La réponse est oui. Et pour ce faire, ils vont devoir exploiter ce même média qui a joué un rôle majeur dans la direction qu’a prise l'opinion publique au sujet de l’islam.
Le documentaire de Channel 4 n'est pas le premier à provoquer des réactions aussi fortes chez le public britannique. Le débat au sujet de la représentation – erronée ou non – des musulmans dans les médias n'est pas nouveau. De nombreux rapports mettent en évidence le fait que les médias occidentaux décrivent systématiquement les musulmans de manière négative. Un rapport publié en 2007 par la Greater London Authority, par exemple, montre que «les faits sont souvent extrapolés, exagérés, ou simplifiés, et que le langage utilisé est fréquemment émotif, immodéré, alarmiste et abusif».
L'image biaisée que donnent à voir les médias agit au détriment de la société au sens large, étant donné qu'elle intensifie les attitudes existantes et renforce le fossé culturel. La diffusion d'information par les médias façonne les idées et l'attitude du public. Par conséquent, elle a l’immense pouvoir de déterminer le type de dialogue ou débat entre musulmans et non musulmans.
Il est nécessaire que les médias offrent un portrait représentatif de ce que l’islam est réellement, car l’image véhiculée a un effet qui ne touche pas seulement les 3 millions de musulmans britanniques, mais aussi les relations communales à travers le pays.
Les musulmans doivent prendre des initiatives pour changer la vision occidentale de l'islam en étendant leurs contributions communales à la société au sens large. Il est essentiel que leurs voix soient entendues lorsqu'ils condamnent l'extrémisme, les actes de violence et l'oppression des femmes. Les musulmans doivent mettre plus en avant le fait que l'islam n'encourage pas, mais bien au contraire, condamne l'extrémisme sous toutes ses formes.
Il est regrettable que les groupes extrémistes soient trop souvent le centre de l'attention. Toutefois, ce constat doit pousser les musulmans à s'assurer que la véritable voix de l'islam soit entendue. Et parler de ces problèmes dans les médias de masse est crucial. La clé est d’encourager plutôt que d'éviter le débat, afin d'instruire le public.

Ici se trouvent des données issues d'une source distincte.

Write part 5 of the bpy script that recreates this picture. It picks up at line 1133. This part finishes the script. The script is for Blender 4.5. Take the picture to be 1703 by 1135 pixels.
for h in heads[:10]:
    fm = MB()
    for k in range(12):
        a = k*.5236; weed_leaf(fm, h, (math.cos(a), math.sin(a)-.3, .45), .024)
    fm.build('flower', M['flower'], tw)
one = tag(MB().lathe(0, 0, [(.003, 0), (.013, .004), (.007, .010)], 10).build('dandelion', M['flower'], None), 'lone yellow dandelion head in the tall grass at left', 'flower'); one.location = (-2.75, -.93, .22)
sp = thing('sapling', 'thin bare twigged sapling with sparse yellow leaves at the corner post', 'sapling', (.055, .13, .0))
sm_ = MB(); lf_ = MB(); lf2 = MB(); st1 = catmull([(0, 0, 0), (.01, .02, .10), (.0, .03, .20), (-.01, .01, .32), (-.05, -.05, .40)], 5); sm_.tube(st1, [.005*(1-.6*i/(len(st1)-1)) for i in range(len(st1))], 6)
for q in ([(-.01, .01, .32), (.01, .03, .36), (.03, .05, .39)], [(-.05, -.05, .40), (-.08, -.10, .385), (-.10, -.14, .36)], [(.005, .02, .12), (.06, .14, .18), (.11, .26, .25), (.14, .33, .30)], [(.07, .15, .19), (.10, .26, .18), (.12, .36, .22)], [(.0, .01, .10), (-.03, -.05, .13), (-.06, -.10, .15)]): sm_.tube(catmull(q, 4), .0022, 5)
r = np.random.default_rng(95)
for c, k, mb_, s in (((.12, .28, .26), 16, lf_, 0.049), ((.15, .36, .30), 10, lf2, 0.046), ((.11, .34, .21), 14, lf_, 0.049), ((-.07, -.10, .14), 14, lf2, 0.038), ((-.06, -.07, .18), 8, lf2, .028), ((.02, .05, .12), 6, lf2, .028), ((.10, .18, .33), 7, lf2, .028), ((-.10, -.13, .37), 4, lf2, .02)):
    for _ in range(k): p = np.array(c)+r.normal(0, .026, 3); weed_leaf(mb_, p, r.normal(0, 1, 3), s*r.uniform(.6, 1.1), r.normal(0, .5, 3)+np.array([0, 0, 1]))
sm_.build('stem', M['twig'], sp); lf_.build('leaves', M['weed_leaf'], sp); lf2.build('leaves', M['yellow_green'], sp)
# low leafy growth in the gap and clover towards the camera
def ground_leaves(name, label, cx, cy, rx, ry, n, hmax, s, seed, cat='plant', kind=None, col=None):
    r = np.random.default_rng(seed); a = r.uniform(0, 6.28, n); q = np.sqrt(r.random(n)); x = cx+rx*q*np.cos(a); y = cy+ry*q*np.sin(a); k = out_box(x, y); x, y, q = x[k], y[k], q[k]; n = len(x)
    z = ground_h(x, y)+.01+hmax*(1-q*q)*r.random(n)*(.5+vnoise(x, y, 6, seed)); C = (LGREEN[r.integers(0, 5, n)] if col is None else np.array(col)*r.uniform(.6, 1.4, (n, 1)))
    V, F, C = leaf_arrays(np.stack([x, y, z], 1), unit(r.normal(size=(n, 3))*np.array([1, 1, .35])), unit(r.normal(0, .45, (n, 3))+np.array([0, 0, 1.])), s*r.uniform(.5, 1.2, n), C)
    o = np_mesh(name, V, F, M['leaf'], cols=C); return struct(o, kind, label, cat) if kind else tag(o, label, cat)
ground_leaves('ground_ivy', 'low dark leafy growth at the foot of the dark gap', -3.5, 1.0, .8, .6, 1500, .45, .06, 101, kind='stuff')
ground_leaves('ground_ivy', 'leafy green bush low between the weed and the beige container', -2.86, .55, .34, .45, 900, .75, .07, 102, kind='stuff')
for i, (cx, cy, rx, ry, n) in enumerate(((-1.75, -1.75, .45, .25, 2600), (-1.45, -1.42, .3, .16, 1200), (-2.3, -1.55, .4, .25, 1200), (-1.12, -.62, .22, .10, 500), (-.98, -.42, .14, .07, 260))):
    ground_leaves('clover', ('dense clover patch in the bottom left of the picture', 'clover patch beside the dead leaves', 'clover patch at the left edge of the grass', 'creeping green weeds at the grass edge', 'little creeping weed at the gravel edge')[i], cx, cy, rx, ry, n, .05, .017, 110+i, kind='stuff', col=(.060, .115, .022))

Le magazine Emel établi à Londres, qui traite du style de vie musulman, est un bon exemple d'une initiative qui promeut «un message positif et rassurant au sujet des communautés musulmanes au Royaume-Uni». Couvrant une large palette de sujets, dont l'art, l'histoire, la mode et la politique, le magazine vise à montrer au grand public que, dans bien des cas, musulmans et non-musulmans partagent les mêmes intérêts. Notre société a besoin de plus d'initiatives de cette sorte, car elles offrent un aperçu des diverses communautés à l'intérieur de la société musulmane du Royaume-Uni, ainsi qu’une plateforme pour l’expression d’opinions.
S’ils veulent être réellement intégrés dans la société britannique et changer les idées actuelles au sujet de l’islam, les musulmans britanniques doivent redéfinir et élargir leurs communautés. Plutôt que d'attendre un changement dans les attitudes, il faut inviter les non-musulmans à travailler en vue d'une nation véritablement multiculturelle, en mettant en avant leurs valeurs et croyances communes, et non leurs différences. Pour transmettre ces messages, les musulmans britanniques doivent prendre une part active dans tous les aspects des médias – qu'ils soient interviewés, invités dans des émissions télévisées, producteurs, éditeurs ou même patrons.
En jouant un rôle central dans les médias, les musulmans peuvent mener à un changement dans le paradigme actuel, laissant surgir l'identité multidimensionnelle des musulmans britanniques, dans toute sa diversité.